井田一郎(読み)イダ イチロウ

新撰 芸能人物事典 明治~平成 「井田一郎」の解説

井田 一郎
イダ イチロウ


職業
ジャズバイオリニスト 作曲家 編曲

生年月日
明治27年

出生地
東京市 浅草区(東京都台東区)

経歴
東京・浅草に生まれ、幼少時は家庭の事情で各地を転々とする。明治43年三越呉服店音楽部オーケストラに入り、トランペットを担当。同楽団ではたびたび社交ダンスの伴奏を手がけたことから、若い頃よりダンス音楽やジャズに関心を持つ。大正のはじめごろにはラグタイムフォックストロットといった新しいダンス音楽を米国の音楽雑誌から見つけて演奏しており、噂を聞きつけた瀬戸口藤吉がその演奏法を教わりに来たほどであった。のち三越を辞めて日本郵船客船・鹿島丸の船内バンドに加入し、横浜・鶴見に新しくできる日本初の公開ダンスホール・花月園のために米国で楽器を買い付けて帰国してからは同園のダンスバンドに所属し、バイオリンを担当。大正8年再び東洋汽船の天洋丸に乗り込んだのを経て、11年三越時代の恩師東儀哲三郎の紹介で宝塚オーケストラに入る。同楽団では社長の吉岡重三郎の許可を得てジャズの演奏も行ったが、当時はまだ音楽家の間でもジャズへの理解がなく、他の楽団員から反発を受けて12年退団。同年岩波桃太郎、高見友祥らとともに日本初のプロジャズバンドであるラフィング・スターズを結成し、関西方面のカフェやダンスホールで活躍。また宝塚時代からの知人であった原田潤の招きで大阪松竹楽劇団にも加わるが、ここも短期間で退団した。13年南海電鉄の後援で大浜少女歌劇が設立されると、その指揮者兼編曲者として迎えられ、オーケストラだけでなく演出や振付けも手がけた。14年には高見、平茂夫、山口豊三郎ら草創期における一流のジャズメンたちとともにチェリーランド・ダンス・オーケストラを組み、はじめは関西を中心に活動するが、のちには東京にも進出し、昭和3年4月には浅草電気館で日本初といわれるジャズ・コンサートを開いた。傍ら二村定一と組んで「木曽節」「安来節」「小原節」といった日本民謡をダンス用のフォックストロットに編曲してレコードに吹き込み、“ジャズ・ソング”と銘打って発売、好評を博した。しかしバンドの方は度重なる内紛でメンバーを入れ替え、一時は南里文雄、飯山茂雄らも参加。4年には自身が編曲した「東京行進曲」が当時としては異例の25万枚を売り上げる大ヒットとなったことから編曲の仕事が忙しくなり、バンドを解散してビクターに入社し、指揮者兼専属作・編曲者に就任。5年にはポリドールに移籍し、飯山らとともにポリドール・オーケストラを組織して多くのジャズ・ソングを吹き込んだ。さらに6年には紙恭輔の後任としてコロムビア・オーケストラの指揮者兼編曲者となり、日本コロムビアが発売したジャズ・ソングのほとんどを編曲し、服部良一から“ダンスジャズ・アレンジャーの先駆者”と賞賛された。しかし戦後は米兵相手のリクエスト・バイオリン弾きで糊口をしのぐなど不遇で、晩年は写譜業を営んだ。

没年月日
昭和47年 3月14日 (1972年)

伝記
タカラヅカ・ベルエポック〈2〉宝塚モダニズムは世紀を超えて 津金沢 聡広,名取 千里 編著(発行元 神戸新聞総合出版センター ’01発行)
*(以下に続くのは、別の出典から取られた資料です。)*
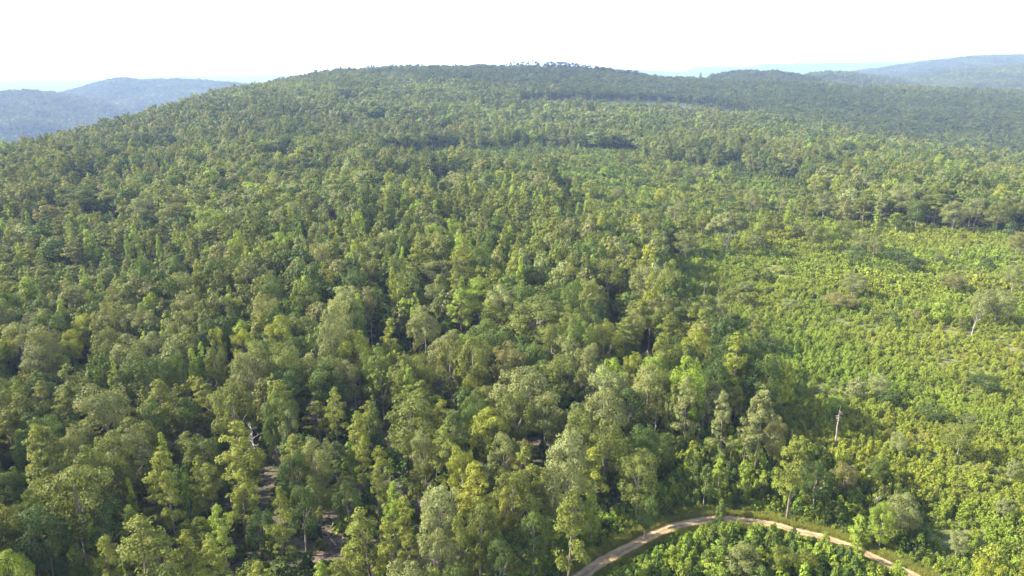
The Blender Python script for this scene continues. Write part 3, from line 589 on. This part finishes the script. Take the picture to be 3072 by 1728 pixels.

出典 日外アソシエーツ「新撰 芸能人物事典 明治~平成」(2010年刊)新撰 芸能人物事典 明治~平成について 情報

デジタル版 日本人名大辞典+Plus 「井田一郎」の解説

井田一郎 いだ-いちろう

1894-1972 大正-昭和時代のバイオリニスト。
明治27年生まれ。大正12年わが国最初のプロのジャズバンド「ラフィング・スターズ」を結成,昭和3年浅草電気館でジャズコンサートをひらいた。日本のジャズの父といわれる。昭和47年3月14日死去。78歳。東京出身。